Another report today showed fewer Americans than forecast filed applications for unemployment benefits last week. Jobless claims rose by 1,000 to 308,000 in the week ended Sept. 28, from a revised 307,000, the Labor Department said. The median forecast of 50 economists surveyed by Bloomberg called for a rise to 315,000.

Gauges of industrial, commodity and technology stocks lost more than 1 percent to lead declines in all 10 of the main industry groups in the S&P 500. Boeing Co., Chevron Corp. and General Electric Co. lost at least 1.9 percent to lead declines in 29 of 30 stocks in the Dow Jones Industrial Average retreated.

Eli Lilly Co. dropped 3.3 percent after saying it would be “challenging” for the drugmaker to meet its 2014 sales target. United Technologies Corp., a supplier of helicopters and jet engines to the military, retreated 1.8 percent after saying the shutdown would lead to as many as 5,000 temporary layoffs.

U.S. Swaps

The yield on 10-year Treasury notes climbed after dropping three basis points yesterday. The rate touched a high for the year of 3.005 percent on Sept. 6. The 10-year average is 3.53 percent.

The cost of insuring against losses on Treasuries rose, with credit-default swaps linked to U.S. government debt increasing 6 basis points to 41.26 basis points, the highest since February. That compares with a peak of 56 basis points in July 2011, when a political standoff threatened to shutter programs and delay bond payments.

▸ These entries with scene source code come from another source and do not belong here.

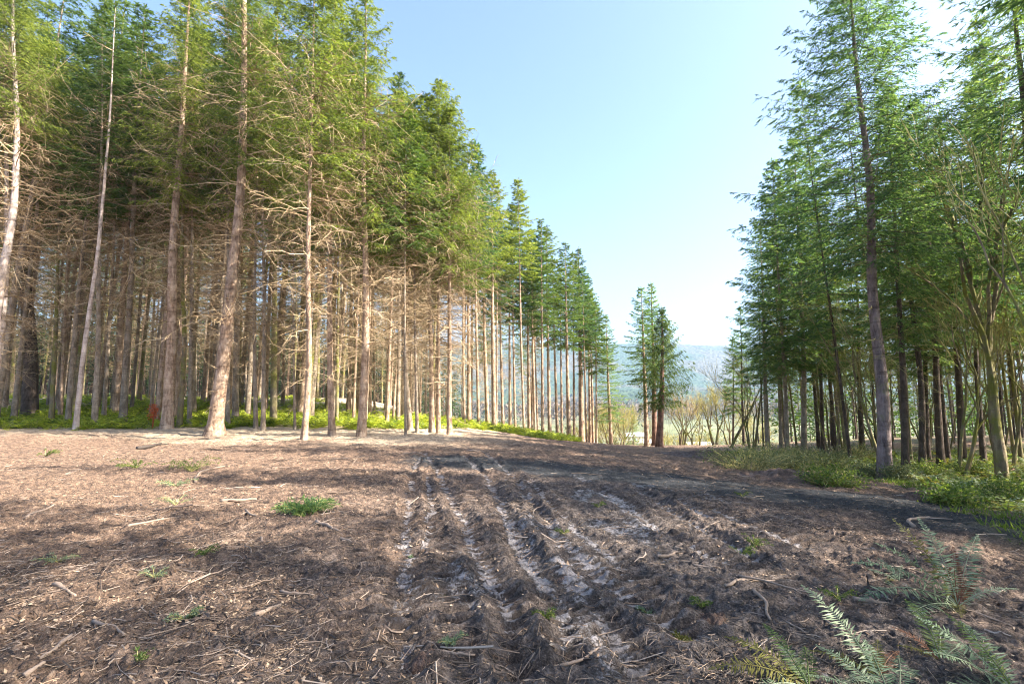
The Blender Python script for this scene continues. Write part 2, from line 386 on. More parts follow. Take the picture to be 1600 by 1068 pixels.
def conifer_meshes(rng, C, Ht, r0, crown0=.45, Lmax=3.2, nlive=100, K=14, Mc=5, dead=(.08, .62), ndead=90, Ldead=2.2,
                   droop=.35, hang=.5, csz=1.0, barkm='fir', needle='nd_mid', twig='twig', shoots=5, top_up=.5, ksh=.34, flare=.35, sides=9, inner=0., dying=(0, 0)):
    def rad(t): return r0 * (np.clip(1 - t, 0, 1) ** .85 * .97 + .03)
    # trunk
    nt_ = 30; t = np.linspace(0, 1, nt_) ** 1.15
    c = C(t); a = np.arange(sides) * 2 * pi / sides
    fl = 1 + flare * np.exp(-t * Ht / .35)
    lob = 1 + (.10 * np.exp(-t * Ht / .5))[:, None] * np.sin(a * 3 + rng.uniform(0, 6))[None] + rng.normal(0, .025, (nt_, sides))
    rr = (rad(t) * fl)[:, None] * lob
    v = c[:, None] + np.stack([rr * np.cos(a), rr * np.sin(a), np.zeros_like(rr)], -1)
    v[0, :, 2] -= .25
    i, k = np.meshgrid(np.arange(nt_ - 1), np.arange(sides), indexing='ij'); k2 = (k + 1) % sides
    q = np.stack([i * sides + k, i * sides + k2, (i + 1) * sides + k2, (i + 1) * sides + k], -1).reshape(-1, 4)
    T = MB(); T.add(v, q); trunk = T.mesh('trunk', M[barkm], True)
    # dead limbs
    D = MB()
    if ndead:
        t0 = dead[0] + (dead[1] - dead[0]) * rng.random(ndead) ** .8
        az = rng.uniform(0, 2 * pi, ndead)
        env = .35 + .65 * np.clip((t0 - dead[0]) / .25, 0, 1)
        L = Ldead * env * rng.uniform(.35, 1.25, ndead)
        u = np.linspace(0, 1, 7)
        hd = np.stack([np.cos(az), np.sin(az)], 1); pd = np.stack([-np.sin(az), np.cos(az)], 1)
        sl = rng.uniform(-.35, .35, ndead); dr = rng.uniform(.2, 1.1, ndead); up = rng.uniform(0, 1.1, ndead) * rng.random(ndead); wv = rng.normal(0, .18, ndead)
        P = C(t0)[:, None, :].repeat(7, 1)
        P[:, :, :2] += hd[:, None] * (L[:, None] * u * (1 - .12 * u))[..., None] + pd[:, None] * (L[:, None] * wv[:, None] * u ** 2)[..., None]
        P[:, :, 2] += L[:, None] * (sl[:, None] * u - dr[:, None] * u ** 2 * .5 + up[:, None] * u ** 3)
        P[:, 1:, :] += rng.normal(0, .018, (ndead, 6, 3)) * L[:, None, None]
        rb = (.008 + .011 * rng.random(ndead) ** 2) * np.clip(L / 1.6, .6, 1.6)
        D.add(*tubes(P, rb[:, None] * (1 - .75 * u)[None], 3))
        if shoots:
            ns = ndead * shoots; bi = np.repeat(np.arange(ndead), shoots)
            us = rng.uniform(.25, .98, ns); f = us * 6; i0 = np.minimum(f.astype(int), 5); w = (f - i0)[:, None]
            b = P[bi, i0] * (1 - w) + P[bi, i0 + 1] * w; tan_ = norm(P[bi, i0 + 1] - P[bi, i0])
            sd = norm(tan_ * .6 + rvec(rng, ns) * .75 + np.array([0, 0, -.25])); Ls = L[bi] * rng.uniform(.12, .38, ns) * (1.15 - us)  + .08
            u3 = np.array([0, .5, 1.]); Q = b[:, None] + sd[:, None] * (Ls[:, None] * u3)[..., None]
            Q[:, :, 2] += (Ls * rng.uniform(-.4, .4, ns))[:, None] * u3 ** 2
            D.add(*tubes(Q, (rb[bi] * .42)[:, None] * (1 - .6 * u3), 3))
    deadme = D.mesh('dead_limbs', M[twig]) if ndead else None
    # live crown
    G = MB()
    nw = max(8, nlive // 5); tl = crown0 + (1 - crown0) * (np.floor(np.arange(nlive) / nlive * nw) + .5 + rng.normal(0, .20, nlive)) / nw; tl = np.clip(tl, crown0 * .97, .985)
    s = (tl - crown0) / (1 - crown0)
    az = np.arange(nlive) * 2.4 + rng.uniform(-.7, .7, nlive)
    L = Lmax * ((1 - s) ** .82 + .03) * (.55 + .45 * np.clip(s * 4, 0, 1)) * rng.uniform(.6, 1.18, nlive)
    el = -.12 + (top_up + .12) * s ** 1.1 + rng.normal(0, .10, nlive)
    u = np.linspace(0, 1, 7); hd = np.stack([np.cos(az), np.sin(az)], 1); pd = np.stack([-np.sin(az), np.cos(az)], 1)
    P = C(tl)[:, None, :].repeat(7, 1); bend = rng.normal(0, .12, nlive)
    P[:, :, :2] += hd[:, None] * (L[:, None] * u * np.cos(el)[:, None])[..., None] + pd[:, None] * (L[:, None] * bend[:, None] * u ** 2)[..., None]
    P[:, :, 2] += L[:, None] * (np.sin(el)[:, None] * u - droop * (1 - s)[:, None] * u ** 2 * .8 + droop * .55 * u ** 3)
    rb = .008 + .014 * L / max(Lmax, .1)
    G.add(*tubes(P, rb[:, None] * (1 - .8 * u)[None], 3), mat=1)
    Mc = int(Mc * 2.3); n = nlive * K; bi = np.repeat(np.arange(nlive), K); us = np.tile((np.arange(K) + .5) / K, nlive); us = inner + .14 * (1 - s[bi]) + (1 - inner - .14 * (1 - s[bi])) * us + rng.uniform(-.03, .03, n); us = np.clip(us, .03, .999)
    kp = rng.random(n) < np.clip(L[bi] / (.42 * Lmax), .30, 1); bi = bi[kp]; us = us[kp]; n = len(bi)
    f = us * 6; i0 = np.minimum(f.astype(int), 5); w = (f - i0)[:, None]
    b = P[bi, i0] * (1 - w) + P[bi, i0 + 1] * w; tg = norm(P[bi, i0 + 1] - P[bi, i0])
    sgn = np.where(np.arange(n) % 2 == 0, 1., -1.)[:, None]
    lat = np.cross(tg, np.array([0, 0, 1.])) * sgn
    sd = norm(tg * rng.uniform(.35, .9, (n, 1)) + lat * rng.uniform(.5, 1., (n, 1)) + np.array([0, 0, -hang]) * rng.uniform(.2, 1.2, (n, 1)))
    Ls = (ksh * L[bi] * (1.08 - us) * 1.1 + .14) * rng.uniform(.6, 1.25, n)
    # needle-bearing sprays along each side shoot
    m = n * Mc; si = np.repeat(np.arange(n), Mc); vs = np.tile((np.arange(Mc) + .3) / Mc, n) + rng.uniform(-.06, .06, m)
    base = b[si] + sd[si] * (Ls[si] * vs)[:, None]; base[:, 2] -= Ls[si] * hang * .35 * vs ** 2
    alt = np.where(np.arange(m) % 2 == 0, 1., -1.)[:, None]; pp = norm(np.cross(sd[si], np.array([0, 0, 1.]) + rvec(rng, m) * .35))
    dirn = norm(sd[si] * rng.uniform(.5, 1.3, (m, 1)) + alt * pp * rng.uniform(.15, .95, (m, 1)) + rvec(rng, m) * .22 + np.array([0, 0, -hang * .30]))
    ln = csz * rng.uniform(.075, .185, m) * (1 - .25 * vs); wd = ln * rng.uniform(.07, .14, m)
    side = norm(np.cross(dirn, rvec(rng, m))) * wd[:, None]
    G.add(*cards(base, dirn * ln[:, None], side))
    # tip tufts at the top
    k = 40; tt_ = rng.uniform(.93, 1, k); bb = C(tt_); dd = norm(rvec(rng, k) * np.array([1, 1, .3]) + np.array([0, 0, .9])); ll = rng.uniform(.12, .3, k)
    G.add(*cards(bb, dd * ll[:, None], norm(np.cross(dd, rvec(rng, k))) * (ll * .17)[:, None]))
    crown = G.mesh('crown', [M[needle], M['twigdark']])
    return trunk, crown, deadme

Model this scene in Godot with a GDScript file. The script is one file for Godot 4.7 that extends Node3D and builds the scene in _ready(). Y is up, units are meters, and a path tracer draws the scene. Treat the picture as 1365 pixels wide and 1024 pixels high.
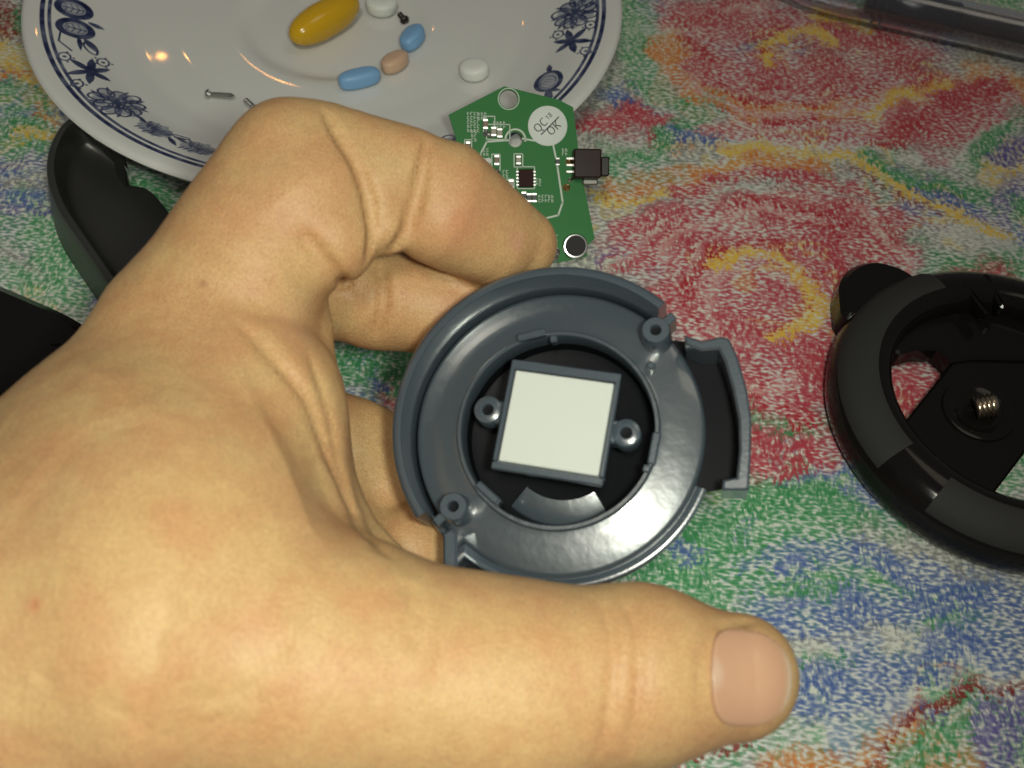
extends Node3D
# Lengths in the builders are millimetres; meshes are stored in metres.
const MM := 0.001

# ------------------------------------------------------------------ mesh helper
class MB:
	var v := PackedVector3Array()
	var n := PackedVector3Array()
	var uv := PackedVector2Array()
	var ix := PackedInt32Array()
	var xf := Transform3D.IDENTITY

	func tri(a: Vector3, b: Vector3, c: Vector3, na: Vector3, nb: Vector3, nc: Vector3) -> void:
		var cr := (b - a).cross(c - a)
		if cr.length_squared() < 1e-12:
			return
		var s := v.size()
		for p in [a, b, c]:
			v.append((xf * p) * MM)
			uv.append(Vector2(p.x, p.y) * 0.01)
		for q in [na, nb, nc]:
			n.append((xf.basis * q).normalized())
		if cr.dot(na + nb + nc) > 0.0:
			ix.append_array([s, s + 2, s + 1])
		else:
			ix.append_array([s, s + 1, s + 2])

	func quad(a: Vector3, b: Vector3, c: Vector3, d: Vector3, na: Vector3, nb: Vector3, nc: Vector3, nd: Vector3) -> void:
		tri(a, b, c, na, nb, nc)
		tri(a, c, d, na, nc, nd)

	func flat(a: Vector3, b: Vector3, c: Vector3, d: Vector3, out: Vector3) -> void:
		var m := (b - a).cross(c - a)
		if m.length() < 1e-9:
			m = (c - a).cross(d - a)
		m = m.normalized()
		if m.dot(out) < 0.0:
			m = -m
		quad(a, b, c, d, m, m, m, m)

	# profile of (radius, height) turned round the y axis; a corner under 45 degrees is smoothed
	func lathe(prof: Array, a0 := 0.0, a1 := TAU, segs := 64, capped := false) -> void:
		var dirs := []
		for i in prof.size() - 1:
			var t: Vector2 = (prof[i + 1] - prof[i]).normalized()
			dirs.append(Vector2(t.y, -t.x))
		for i in dirs.size():
			var d: Vector2 = dirs[i]
			var n0 := d
			var n1 := d
			if i > 0 and d.dot(dirs[i - 1]) > 0.7:
				n0 = (d + dirs[i - 1]).normalized()
			if i < dirs.size() - 1 and d.dot(dirs[i + 1]) > 0.7:
				n1 = (d + dirs[i + 1]).normalized()
			var p: Vector2 = prof[i]
			var q: Vector2 = prof[i + 1]
			for k in segs:
				var u := lerpf(a0, a1, float(k) / segs)
				var w := lerpf(a0, a1, float(k + 1) / segs)
				var cu := Vector3(cos(u), 0, -sin(u))
				var cw := Vector3(cos(w), 0, -sin(w))
				quad(cu * p.x + Vector3.UP * p.y, cw * p.x + Vector3.UP * p.y, cw * q.x + Vector3.UP * q.y, cu * q.x + Vector3.UP * q.y,
					cu * n0.x + Vector3.UP * n0.y, cw * n0.x + Vector3.UP * n0.y, cw * n1.x + Vector3.UP * n1.y, cu * n1.x + Vector3.UP * n1.y)
		if capped:
			var poly := PackedVector2Array(prof)
			var t := Geometry2D.triangulate_polygon(poly)
			for e in [[a0, 1.0], [a1, -1.0]]:
				var c := Vector3(cos(e[0]), 0, -sin(e[0]))
				var out: Vector3 = Vector3(sin(e[0]), 0, cos(e[0])) * e[1]
				for k in range(0, t.size(), 3):
					var pts := []
					for j in 3:
						pts.append(c * poly[t[k + j]].x + Vector3.UP * poly[t[k + j]].y)
					tri(pts[0], pts[1], pts[2], out, out, out)

	# polygon in xy pushed along z, with a chamfer on the upper edge
	func prism(poly_in: Array, z0: float, z1: float, ch := 0.0) -> void:
		var poly := PackedVector2Array(poly_in)
		if Geometry2D.is_polygon_clockwise(poly):
			poly.reverse()
		var m := poly.size()
		var nrm := []
		for i in m:
			var t := (poly[(i + 1) % m] - poly[i]).normalized()
			nrm.append(Vector2(t.y, -t.x))
		var inner := PackedVector2Array()
		var vn := []
		for i in m:
			var a: Vector2 = nrm[(i + m - 1) % m]
			var b: Vector2 = nrm[i]
			var h := (a + b).normalized()
			inner.append(poly[i] - h * ch / maxf(0.5, h.dot(b)))
			vn.append([a, b, h, a.dot(b) > 0.8])
		for i in m:
			var j := (i + 1) % m
			var na: Vector2 = vn[i][2] if vn[i][3] else nrm[i]
			var nb: Vector2 = vn[j][2] if vn[j][3] else nrm[i]
			var a3 := Vector3(na.x, na.y, 0)
			var b3 := Vector3(nb.x, nb.y, 0)
			var p := Vector3(poly[i].x, poly[i].y, z0)
			var q := Vector3(poly[j].x, poly[j].y, z0)
			var up := Vector3(0, 0, z1 - ch - z0)
			quad(p, q, q + up, p + up, a3, b3, b3, a3)
			if ch > 0.0:
				var k := Vector3(0, 0, 1)
				quad(p + up, q + up, Vector3(inner[j].x, inner[j].y, z1), Vector3(inner[i].x, inner[i].y, z1), a3 + k, b3 + k, b3 + k, a3 + k)
		var t3 := Geometry2D.triangulate_polygon(inner)
		for k in range(0, t3.size(), 3):
			var A := inner[t3[k]]
			var B := inner[t3[k + 1]]
			var D := inner[t3[k + 2]]
			tri(Vector3(A.x, A.y, z1), Vector3(B.x, B.y, z1), Vector3(D.x, D.y, z1), Vector3.BACK, Vector3.BACK, Vector3.BACK)
			A = poly[t3[k]]
			B = poly[t3[k + 1]]
			D = poly[t3[k + 2]]
			tri(Vector3(A.x, A.y, z0), Vector3(B.x, B.y, z0), Vector3(D.x, D.y, z0), Vector3.FORWARD, Vector3.FORWARD, Vector3.FORWARD)

	func box(c: Vector3, s: Vector3, ch := 0.1, turn := 0.0) -> void:
		var h := s / 2.0
		var poly := []
		for p in [Vector2(-h.x + ch, -h.y), Vector2(h.x - ch, -h.y), Vector2(h.x, -h.y + ch), Vector2(h.x, h.y - ch), Vector2(h.x - ch, h.y), Vector2(-h.x + ch, h.y), Vector2(-h.x, h.y - ch), Vector2(-h.x, -h.y + ch)]:
			poly.append(p.rotated(turn) + Vector2(c.x, c.y))
		prism(poly, c.z - h.z, c.z + h.z, ch)

	func tube(pts: Array, rad: Array, segs := 12) -> void:
		var rings := []
		var side := Vector3.ZERO
		for i in pts.size():
			var t: Vector3 = (pts[mini(i + 1, pts.size() - 1)] - pts[maxi(i - 1, 0)]).normalized()
			if side == Vector3.ZERO:
				side = t.cross(Vector3.UP if absf(t.y) < 0.9 else Vector3.RIGHT).normalized()
			side = (side - t * side.dot(t)).normalized()
			var up := t.cross(side)
			var ring := []
			for k in segs:
				var a := TAU * k / segs
				ring.append(side * cos(a) + up * sin(a))
			rings.append([pts[i], ring, t, rad[i]])
		for i in pts.size() - 1:
			for k in segs:
				var j := (k + 1) % segs
				var A: Array = rings[i]
				var B: Array = rings[i + 1]
				quad(A[0] + A[1][k] * A[3], A[0] + A[1][j] * A[3], B[0] + B[1][j] * B[3], B[0] + B[1][k] * B[3], A[1][k], A[1][j], B[1][j], B[1][k])
		for e in [[0, -1.0], [pts.size() - 1, 1.0]]:
			var A: Array = rings[e[0]]
			var out: Vector3 = A[2] * e[1]
			for k in segs:
				tri(A[0], A[0] + A[1][k] * A[3], A[0] + A[1][(k + 1) % segs] * A[3], out, out, out)

	func mesh() -> ArrayMesh:
		var a := []
		a.resize(Mesh.ARRAY_MAX)
		a[Mesh.ARRAY_VERTEX] = v
		a[Mesh.ARRAY_NORMAL] = n
		a[Mesh.ARRAY_TEX_UV] = uv
		a[Mesh.ARRAY_INDEX] = ix
		var m := ArrayMesh.new()
		m.add_surface_from_arrays(Mesh.PRIMITIVE_TRIANGLES, a)
		return m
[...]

The amount of debt protected by default swaps has fallen to $3.4 billion dollars from $5.6 billion two years ago and compares with $13 billion of outstanding insurance on German bunds. There are 886 credit-default swaps contracts linked to U.S debt outstanding, according to the Depository Trust & Clearing Corp. There were 56 trades covering a gross $2.1 billion of Treasuries in the week through Sept. 27, compared with 10 trades the week before.